Minnick went on to explain the event a bit more, which is scheduled for this Saturday, Sept. 8. 

“We have some great authors who will be sharing their stories and signing books, experts in the industry sharing insight, tours of our plant showing first-hand how books are made, a pitch your book contest for authors looking for a publishing deal and an opportunity for children to become published authors,” Minnick said.

When asked to describe the event in more detail, Minnick continued with the idea that events like Booktoberfest are necessary to get the community excited and passionate about reading, especially in a time of such technological advancement, in a world where we are all prone to be “too distracted” or “too busy” to take the time to read. 

“We celebrate our authors accomplishments,” she said. “We celebrate that the industry is still going strong and we celebrate the fact that people still want to hold and read real books.”

It comes as a bit of a heartbreak that we must be reduced to such a phrase — “people still want to hold and read real books” — as though the practice is falling away from us in this 21st century. A bookstore is idiosyncratic in this way because it holds something for everyone. It is a romantic practice — book browsing and book purchasing and the idea of authors putting pen to paper. As consumers we are given the gift of bookstores — an opportunity to walk into a blind date empty and walk out in love at first sight with words we didn’t even know we needed. 

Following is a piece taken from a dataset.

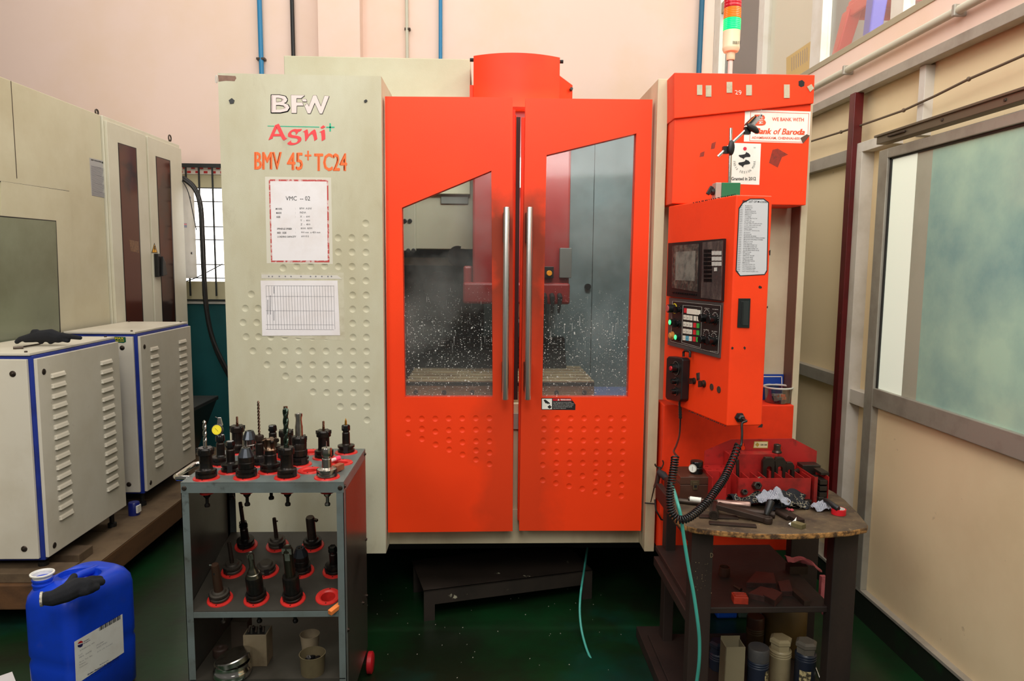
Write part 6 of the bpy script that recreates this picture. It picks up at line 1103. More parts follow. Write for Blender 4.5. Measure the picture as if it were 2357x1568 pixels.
VH = thing('vice_handle', 'tapered steel crank handle with black upright grip on the bench', 'handle', onT(1700, 1180))
ORGN[VH.name] = Vector(onT(1700, 1180)); q = MB(); a, b_ = onT(1652, 1164, .03), onT(1766, 1197, .012); d_ = (b_-a).normalized(); s_ = Vector((-d_.y, d_.x, 0)).normalized(); up = Vector((0, 0, .009))
q.hexa([a-s_*.019-up, b_-s_*.013-up, b_+s_*.013-up, a+s_*.019-up, a-s_*.019+up, b_-s_*.013+up, b_+s_*.013+up, a+s_*.019+up]); q.lathe([(0, -.01), (.0165, -.01), (.0175, .0), (.0165, .01), (.007, .01), (.007, .006), (0, .006)], 24, 0, Matrix.Translation(b_)); q.build('crank_arm', IRB, VH, bev=.003)
g0 = onT(1764, 1186, .02); g1 = pY(1775, 1152, g0.y+.02); q = MB(); q.tube([g0, g0*.7+g1*.3, g1*.95+g0*.05, g1], [.008, .012, .013, .009], 16); q.build('grip', BLK, VH, smooth=50)
def flatbar(name, p, w_, h_, m, label, cat, z=0, bev=.001):
    a, b_ = onT(p[0], p[1], z), onT(p[2], p[3], z); d_ = (b_-a).normalized(); s_ = Vector((-d_.y, d_.x, 0)).normalized()*w_; u_ = Vector((0, 0, h_)); q = MB(); q.hexa([a, b_, b_+s_, a+s_, a+u_, b_+u_, b_+s_+u_, a+s_+u_]); return tag(q.build(name, m, bev=bev), label, cat)
flatbar('flat_bar', (1610, 1194, 1700, 1197), .028, .006, IRB, 'flat brown bar on the bench, rear one of the pair', 'bar'); flatbar('flat_bar', (1633, 1209, 1742, 1217), .026, .0065, IRB, 'flat brown bar on the bench, nearest the front edge', 'bar')
flatbar('flat_bar', (1852, 1205, 1800, 1176), .03, .014, IRB, 'long dark bar lying diagonally behind the brass block', 'bar'); flatbar('brass_block', (1855, 1216, 1830, 1208), .026, .015, mat('brass_dull', (122, 112, 76), .5, .4, dirt=(80, 72, 50), amt=.5, sc_=14), 'dull brass block near the front edge of the bench', 'block')
q = MB(); c = onT(1826, 1209, .002); q.add([c+Vector(v) for v in ((-.012, -.004, 0), (.006, -.006, .002), (.01, .004, .014), (.014, .01, .024), (.004, .006, .014), (-.012, .004, .004))], [(0, 1, 2, 5), (5, 2, 3, 4)]); q.blob(c+Vector((-.004, 0, .004)), (.011, .006, .005), 0, 10, 6, .5); tag(q.build('tissue_scrap', mat('tissue_white', (240, 240, 236), .8)), 'twisted white tissue scrap beside the brass block', 'paper')
cyl2('drill_arbor', onT(1788, 1178, .009), onT(1815, 1193, .009), .009, IRB, 'short grooved arbor on the bench right of the crank grip', 'tool', thread=False)
flatbar('strap_clamp', (1870, 1163, 1812, 1138), .03, .02, IR, 'black clamp with sloping nose lying flat right of the rags', 'clamp', bev=.006)
q = MB(); c = onT(1886, 1158); q.lathe([(.018, 0), (.018, .024), (.016, .026), (.009, .026), (.009, .01), (0, .01)], 6, 0, Matrix.Translation(c)); tag(q.build('hex_nut', IR, bev=.001), 'large black hexagon nut right of the flat clamp', 'nut')
q = MB(); c = pY(1742, 1118, 2.44); M_ = Matrix.Translation(c) @ Matrix.Rotation(R(75), 4, 'X'); q.lathe([(0, -.02), (.015, -.02), (.0155, .012), (.013, .014), (.008, .014), (.008, .0), (0, .0)], 6, 0, M_); tag(q.build('hex_socket', IR, bev=.001), 'black hexagon socket tipped against the rack front', 'nut')
q = MB(); c = pY(1713, 1133, 2.44); c.z = max(c.z, ZB+.013); q.lathe([(0, -.01), (.011, -.01), (.011, .01), (.006, .01), (.006, 0), (0, 0)], 6, 0, Matrix.Translation(c) @ Matrix.Rotation(R(70), 4, 'X')); tag(q.build('hex_socket', IR, bev=.001), 'small hexagon nut tipped over left of the dark rag', 'nut')
q = MB(); c = onT(1627, 1141, .012); M_ = Matrix.Translation(c) @ Matrix.Rotation(R(20), 4, 'X'); q.lathe([(.0115, -.006), (.0165, -.005), (.0165, .005), (.0115, .006), (.0115, -.006)], 26, 0, M_); q.tube([c+Vector((.012, -.006, 0)), c+Vector((.07, -.02, -.004)), c+Vector((.19, -.02, -.004))], [.006, .0045, .0055], 8); tag(q.build('ring_spanner', STLD, smooth=35), 'ring spanner with its bright ring beside the wooden box', 'spanner')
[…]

There’s something special about the ability of literature to transcend time and space, and there’s something incredibly important about ensuring that children are a part of the push to get people reading again. Booktoberfest seeks out a variety of activities and authors for children in order to ensure families will come with their young kids, get them excited to read new books and ravenous about literature. 

The event is not only important for families and book consumers, but also writers, as it provides a variety of opportunities for authors to have their work showcased and new writers to bring their work to the community. 

“Writers generally are so involved in writing that they do not spend time thinking about the tough stuff: publishing,” Minnick said. “Once the manuscript is complete or close to complete there is still a ton to accomplish before your book gets to readers. This event will offer a treasure trove of information for authors to consider as they wind down their writing process and ramp up their publishing activities. There is a lot to consider in order to publish a book you can be proud of.” 

When all three exciting elements come together –– text, author and reader — real magic can happen. The community sees the need for independent bookstores, for new authors and for precious stories. The authors are inspired to write and the books tell the tale on their own. 

“Books are and will remain the most affordable vacation ever offered,” Minnick said. “In a world where people can’t get off screens, a paper book offers an escape and opportunity to focus on just one thing: a story, a narration, a biography, an interest. People forge relationships with physical books and this is across generations.” 

Between bringing the community together, celebrating books and lifting up new and previously published authors, Booktoberfest seems to do it all. Most importantly, though, Booktoberfest restarts the conversation about storytelling. It ignites a fire under a community’s belly, mingling the writers with the readers and mixing the words with  moments to make literary magic. 

“Books are people,” Minnick said. “We celebrate books because of what’s in them. Our history, our poetry, our stories.”

Books are indeed people, and people are stories. Now, more than ever, we need so many of these things –– stories, human interaction and words. But most importantly, all of us, whoever we are, need books.